Is it too early to say 'best limited series of 2009?' North 40 is a total joy to read: smart, quirky and original. Working off a forbidden-book plot device, it takes traditional backwoods horror-film elements – beleagered sheriff, ragtag townsfolk, geographical isolation and supernatural excess – and applies a benignly slanted view to them. Half the fun is in watching the story dodge expectations, such as the way the community reacts – or rather, doesn't – to the spontaneous mutations and superpowers inflicted on it. Whole story arcs could be devoted to watching people freak out at, then adapt to, their unwanted evolution; it's been done before. But Aaron Williams wisely skips the cliched superhuman angst in favour of wry black humour and a weirdly affectionate view of 'everyday' monstrosity, aptly demonstrated here by Sheriff Morgan ending a typical police-radio exchange by hesitantly asking the dispatcher what it was like being twenty years dead. The response? An unruffled I-just-work-here.

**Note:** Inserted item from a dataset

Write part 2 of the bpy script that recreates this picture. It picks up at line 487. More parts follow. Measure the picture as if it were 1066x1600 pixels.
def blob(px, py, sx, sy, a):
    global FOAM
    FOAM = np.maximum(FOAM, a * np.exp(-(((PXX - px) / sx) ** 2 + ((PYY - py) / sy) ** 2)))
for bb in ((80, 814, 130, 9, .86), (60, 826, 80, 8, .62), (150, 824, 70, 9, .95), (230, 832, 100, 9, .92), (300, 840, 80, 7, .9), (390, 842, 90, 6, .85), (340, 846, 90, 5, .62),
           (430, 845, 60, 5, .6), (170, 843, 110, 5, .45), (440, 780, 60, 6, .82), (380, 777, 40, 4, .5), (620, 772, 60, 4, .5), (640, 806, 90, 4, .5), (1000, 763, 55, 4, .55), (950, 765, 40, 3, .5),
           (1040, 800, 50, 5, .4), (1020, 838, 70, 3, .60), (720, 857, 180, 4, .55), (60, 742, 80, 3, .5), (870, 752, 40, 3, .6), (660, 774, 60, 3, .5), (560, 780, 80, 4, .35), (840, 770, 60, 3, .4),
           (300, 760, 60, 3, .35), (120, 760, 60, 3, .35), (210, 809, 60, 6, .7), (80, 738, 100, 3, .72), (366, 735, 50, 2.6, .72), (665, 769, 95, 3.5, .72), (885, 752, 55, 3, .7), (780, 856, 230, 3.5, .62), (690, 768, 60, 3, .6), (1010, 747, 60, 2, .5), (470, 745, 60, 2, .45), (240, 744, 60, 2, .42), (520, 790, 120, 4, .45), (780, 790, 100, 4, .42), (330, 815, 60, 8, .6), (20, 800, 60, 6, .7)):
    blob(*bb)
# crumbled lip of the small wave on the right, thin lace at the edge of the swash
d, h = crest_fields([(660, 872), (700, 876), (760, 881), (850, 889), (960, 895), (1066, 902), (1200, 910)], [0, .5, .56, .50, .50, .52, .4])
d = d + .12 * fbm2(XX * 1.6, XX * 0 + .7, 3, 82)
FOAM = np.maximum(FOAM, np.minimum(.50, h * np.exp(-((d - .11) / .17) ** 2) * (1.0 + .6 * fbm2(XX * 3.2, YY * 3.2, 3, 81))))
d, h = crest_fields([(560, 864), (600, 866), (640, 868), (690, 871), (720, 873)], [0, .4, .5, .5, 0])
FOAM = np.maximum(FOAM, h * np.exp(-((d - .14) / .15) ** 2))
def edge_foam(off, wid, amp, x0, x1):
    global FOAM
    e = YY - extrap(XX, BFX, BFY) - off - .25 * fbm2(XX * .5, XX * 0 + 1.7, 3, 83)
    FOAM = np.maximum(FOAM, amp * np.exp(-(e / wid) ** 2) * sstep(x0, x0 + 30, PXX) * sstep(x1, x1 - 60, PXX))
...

In this issue, the town kids stick to their plans for a school dance despite the fact that half of them have stranger abilities and possibly more eyes/limbs than they had a few days ago. The kids catch each other up on who turned into what, take advantage of Mom & Dad's panic to swipe beer, and warily decide which faction of powered kids it'll be least fatal to hang out with. My favourite panel is the three boys sitting on the ground beside the school, discussing whether to go in and join the sideshow or walk home. Two seem 'normal' and the third is a bullet-holed ghost, but none of them makes the distinction. It's beautiful.
Alongside these moments, the plot is brewing up fantastically. The Sheriff recruits a deputy, some turf-war battle lines are drawn, the junkyard is a baaaad place to be at night, Dyan the book-opener is up to no good, and zombies are gatecrashing the school dance. Amanda's witchy mentor drops more hints that these grassroots changes are just outriders for something much bigger and badder, and I'm intrigued as to how all these threads will unravel in the next 3 issues.
As ever, Fiona Staples draws the hell out of this stuff. She is phenomenally talented and her light, edgy, bittersweet style is perfect for the book.